Gather, from the data below, each line in which the word "scene" occurs.
**** DATA ****
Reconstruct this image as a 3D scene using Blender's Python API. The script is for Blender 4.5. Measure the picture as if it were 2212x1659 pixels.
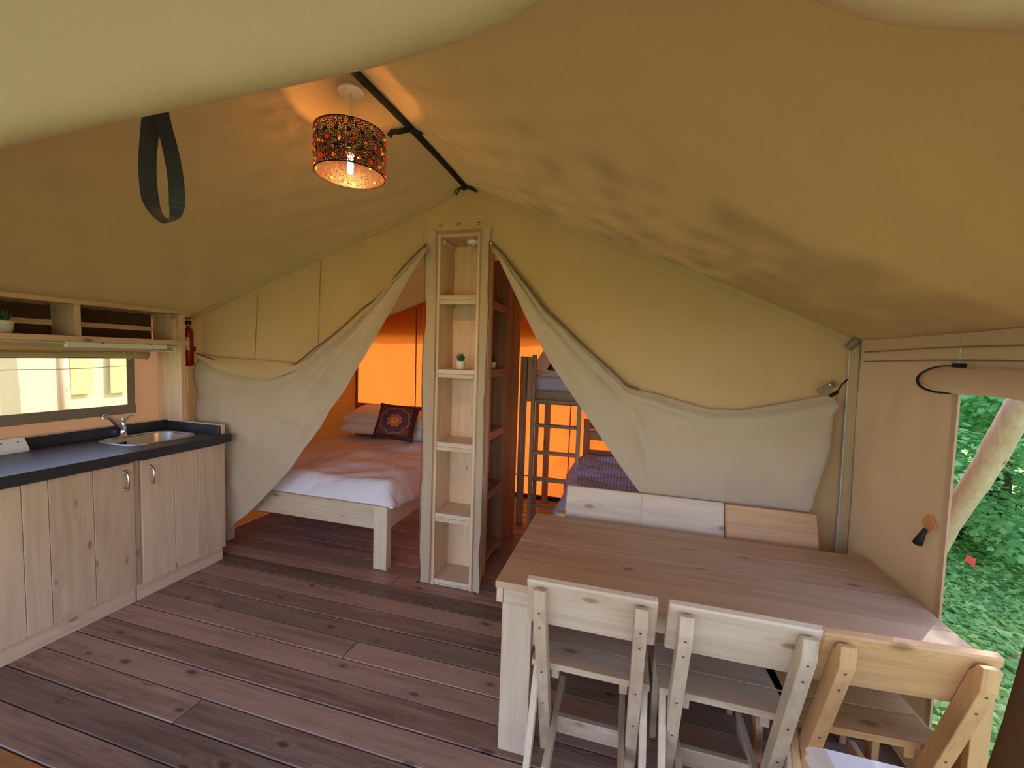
import bpy, bmesh, math, random
from mathutils import Vector, Matrix, noise
PI = math.pi
random.seed(7)
for o in list(bpy.data.objects): bpy.data.objects.remove(o)
SC = bpy.context.scene
COL = SC.collection
# ------------------------------------------------------------------ camera
FPX, W, H = 905.0, 2212, 1659
YAW, PIT, ROL = (math.radians(a) for a in (-15.4, -3.84, 1.9))
CAM = Vector((0, 0, 1.7))
def cam_axes():
    cy, sy, cp, sp = math.cos(YAW), math.sin(YAW), math.cos(PIT), math.sin(PIT)
    f = Vector((sy*cp, cy*cp, sp)); r = Vector((cy, -sy, 0)); u = r.cross(f)
    c, s = math.cos(ROL), math.sin(ROL)
    return c*r+s*u, -s*r+c*u, f
AR, AU, AF = cam_axes()
cam = bpy.data.objects.new('camera', bpy.data.cameras.new('camera')); COL.objects.link(cam)
cam.data.sensor_width = 36; cam.data.lens = FPX/W*36; cam.data.clip_start = 0.05; cam.data.clip_end = 200
cam.matrix_world = Matrix(((AR.x, AU.x, -AF.x, CAM.x), (AR.y, AU.y, -AF.y, CAM.y), (AR.z, AU.z, -AF.z, CAM.z), (0, 0, 0, 1)))
SC.camera = cam
# ------------------------------------------------------------------ light
SC.view_settings.view_transform = 'Standard'; SC.view_settings.look = 'None'
SC.view_settings.gamma = 1; SC.view_settings.use_curve_mapping = False
SC.view_settings.exposure = 1.0
wd = bpy.data.worlds.new('sky'); SC.world = wd; wd.use_nodes = True
nt = wd.node_tree; bg = nt.nodes['Background']
sky = nt.nodes.new('ShaderNodeTexSky'); sky.sky_type = 'NISHITA'; sky.sun_disc = False
sky.sun_elevation = math.radians(48); sky.sun_rotation = math.radians(20); sky.dust_density = 1.5; sky.air_density = 1.0
wbm = nt.nodes.new('ShaderNodeMixRGB'); wbm.blend_type = 'MULTIPLY'; wbm.inputs[0].default_value = 1; wbm.inputs[2].default_value = (1.10, .965, 1.0, 1)
nt.links.new(sky.outputs[0], wbm.inputs[1]); nt.links.new(wbm.outputs[0], bg.inputs[0]); bg.inputs[1].default_value = 0.42
sl = bpy.data.lights.new('sun', 'SUN'); sl.energy = 5.0; sl.angle = math.radians(0.8); sl.color = (1.0, 0.93, 0.82)
so = bpy.data.objects.new('sun', sl); COL.objects.link(so)
so.rotation_euler = Vector((0.62, 0.76, 0.90)).to_track_quat('Z', 'Y').to_euler()

def at(px, py, ax, v):
    """where the sight line through a pixel of the photograph meets the plane ax = v"""
    d = AR*((px-1106)/FPX) + AU*((829.5-py)/FPX) + AF
    i = 'xyz'.index(ax); t = (v-CAM[i])/d[i]
    return CAM + d*t

# ------------------------------------------------------------------ materials
def lin(c):
    return tuple(((x/255)/12.92 if x/255 <= .04045 else ((x/255+.055)/1.055)**2.4) for x in c)+(1,)
class NT:
    def __init__(s, name):
        s.m = bpy.data.materials.new(name); s.m.use_nodes = True; s.t = s.m.node_tree
        s.b = s.t.nodes['Principled BSDF']; s.out = s.t.nodes['Material Output']
    def n(s, typ, **kw):
        x = s.t.nodes.new('ShaderNode'+typ)
        for k, v in kw.items():
            if k.startswith('i_'):
                key = k[2:]; key = int(key) if key.isdigit() else key.replace('_', ' ')
                x.inputs[key].default_value = v
            else: setattr(x, k, v)
        return x
    def l(s, a, b): s.t.links.new(a, b)
    def math(s, op, a, b=None, clamp=False):
        x = s.n('Math', operation=op, use_clamp=clamp)
        for i, v in enumerate((a, b)):
            if v is None: continue
            if isinstance(v, (int, float)): x.inputs[i].default_value = v
            else: s.l(v, x.inputs[i])
        return x.outputs[0]
    def mix(s, f, a, b, mode='MIX'):
        x = s.n('MixRGB', blend_type=mode)
        for i, v in enumerate((f, a, b)):
            if isinstance(v, (int, float)): x.inputs[i].default_value = v
            elif isinstance(v, tuple): x.inputs[i].default_value = v
            else: s.l(v, x.inputs[i])
        return x.outputs[0]
    def ramp(s, f, stops):
        x = s.n('ValToRGB'); e = x.color_ramp.elements
        while len(e) > 1: e.remove(e[0])
        e[0].position, e[0].color = stops[0]
        for p, c in stops[1:]:
            q = e.new(p); q.color = c
        s.l(f, x.inputs[0]); return x.outputs[0]
G = lambda v: (v, v, v, 1)
def plain(name, c, rough=.5, metal=0, **kw):
    a = NT(name); a.b.inputs['Base Color'].default_value = c if len(c) == 4 else lin(c)
    a.b.inputs['Roughness'].default_value = rough; a.b.inputs['Metallic'].default_value = metal
    for k, v in kw.items(): a.b.inputs[k].default_value = v
    no = a.n('TexNoise', i_Scale=60.0, i_Detail=3.0); tc = a.n('TexCoord'); a.l(tc.outputs['Object'], no.inputs['Vector'])
    a.l(a.math('ADD', a.math('MULTIPLY', no.outputs[0], .08), max(rough-.04, 0)), a.b.inputs['Roughness'])
    return a.m
def wood(name, light, dark, knot, axis='x', rough=.6, kn=1.0, var=.25, tint=None, bump=.25, ksc=(3.2, 7.5)):
    a = NT(name); tc = a.n('TexCoord'); oi = a.n('ObjectInfo')
    off = a.n('CombineXYZ'); r = a.math('MULTIPLY', oi.outputs['Random'], 61.0)
    for i in range(3): a.l(r, off.inputs[i])
    ad = a.n('VectorMath', operation='ADD'); a.l(tc.outputs['Object'], ad.inputs[0]); a.l(off.outputs[0], ad.inputs[1])
    def mp(al, ac):
        m = a.n('Mapping'); m.inputs['Scale'].default_value = tuple(al if x == axis else ac for x in 'xyz'); a.l(ad.outputs[0], m.inputs[0]); return m.outputs[0]
    big = a.n('TexNoise', i_Scale=1.0, i_Detail=3.0, i_Distortion=.4); a.l(mp(1.2, 7), big.inputs['Vector'])
    fine = a.n('TexNoise', i_Scale=1.0, i_Detail=6.0, i_Roughness=.65, i_Distortion=.6); a.l(mp(3, 75), fine.inputs['Vector'])
    # knots
    v = a.n('TexVoronoi', i_Scale=1.0, i_Randomness=1.0); wv = mp(*ksc); a.l(wv, v.inputs['Vector'])
    kd = v.outputs['Distance']
    ks = a.ramp(kd, [(0, G(1)), (.07*kn+.001, G(.8)), (.13*kn+.002, G(0))])
    halo = a.ramp(kd, [(0, G(1)), (.34, G(0))])
    # rings bend round knots
    w = a.n('TexNoise', i_Scale=1.0, i_Detail=2.0); m2 = a.n('VectorMath', operation='ADD'); a.l(mp(1.5, 28), m2.inputs[0])
    hc = a.n('CombineXYZ'); hv = a.math('MULTIPLY', halo, 2.2)
    for i in range(3): a.l(hv, hc.inputs[i])
    a.l(hc.outputs[0], m2.inputs[1]); a.l(m2.outputs[0], w.inputs['Vector'])
    f = a.math('ADD', a.math('MULTIPLY', fine.outputs[0], .40), a.math('MULTIPLY', w.outputs[0], .38))
    f = a.math('ADD', f, a.math('MULTIPLY', big.outputs[0], .3))
    f = a.math('ADD', f, a.math('MULTIPLY', a.math('SUBTRACT', oi.outputs['Random'], .5), var))
    c = a.ramp(f, [(.34, lin(dark)), (.60, lin(light)), (.8, lin(tuple(min(255, x*1.08) for x in light)))])
    if tint:
        sepr = a.n('SeparateColor'); wn = a.n('TexWhiteNoise', noise_dimensions='1D'); a.l(oi.outputs['Random'], wn.inputs['W'])
        c = a.mix(a.ramp(wn.outputs[0], [(.35, G(0)), (.75, G(.85))]), c, a.mix(1.0, c, lin(tint), 'MULTIPLY'))
    c = a.mix(a.math('MULTIPLY', halo, .22*kn), c, lin(dark))
    c = a.mix(a.math('MULTIPLY', ks, .8), c, lin(knot))
    a.l(c, a.b.inputs['Base Color']); a.b.inputs['Roughness'].default_value = rough
    bp = a.n('Bump', i_Strength=bump, i_Distance=.004); a.l(f, bp.inputs['Height']); a.l(bp.outputs[0], a.b.inputs['Normal'])
    return a.m
PINE = {x: wood('pine_'+x, (216, 184, 150), (184, 144, 108), (112, 74, 48), x, .55) for x in 'xyz'}
CAB = {x: wood('cabinet_pine_'+x, (208, 182, 156), (184, 154, 128), (136, 100, 74), x, .5, .8, .2) for x in 'xyz'}
PALE = {x: wood('pale_pine_'+x, (206, 186, 162), (180, 154, 128), (118, 86, 60), x, .5) for x in 'xyz'}
WARM = {x: wood('orange_pine_'+x, (198, 154, 108), (164, 118, 76), (108, 66, 34), x, .5) for x in 'xyz'}
TABLE = {x: wood('table_pine_'+x, (190, 158, 132), (156, 124, 98), (95, 66, 46), x, .42) for x in 'xyz'}
GREYW = {x: wood('greyed_pine_'+x, (170, 148, 120), (128, 106, 82), (80, 58, 42), x, .6) for x in 'xyz'}
DECK = wood('stained_deck', (178, 148, 134), (118, 92, 82), (46, 30, 24), 'x', .46, 1.2, .22, tint=(190, 198, 200), bump=.6, ksc=(4.2, 9.0))
DECKO = wood('orange_deck', (176, 122, 74), (140, 92, 52), (70, 40, 24), 'x', .5, .6, .2)
LOG = wood('peeled_log', (196, 170, 134), (164, 136, 100), (92, 64, 44), 'z', .8, .6, .05, bump=.6)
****
## FULL OUTPUT
Reconstruct this image as a 3D scene using Blender's Python API. The script is for Blender 4.5. Measure the picture as if it were 2212x1659 pixels.
SC = bpy.context.scene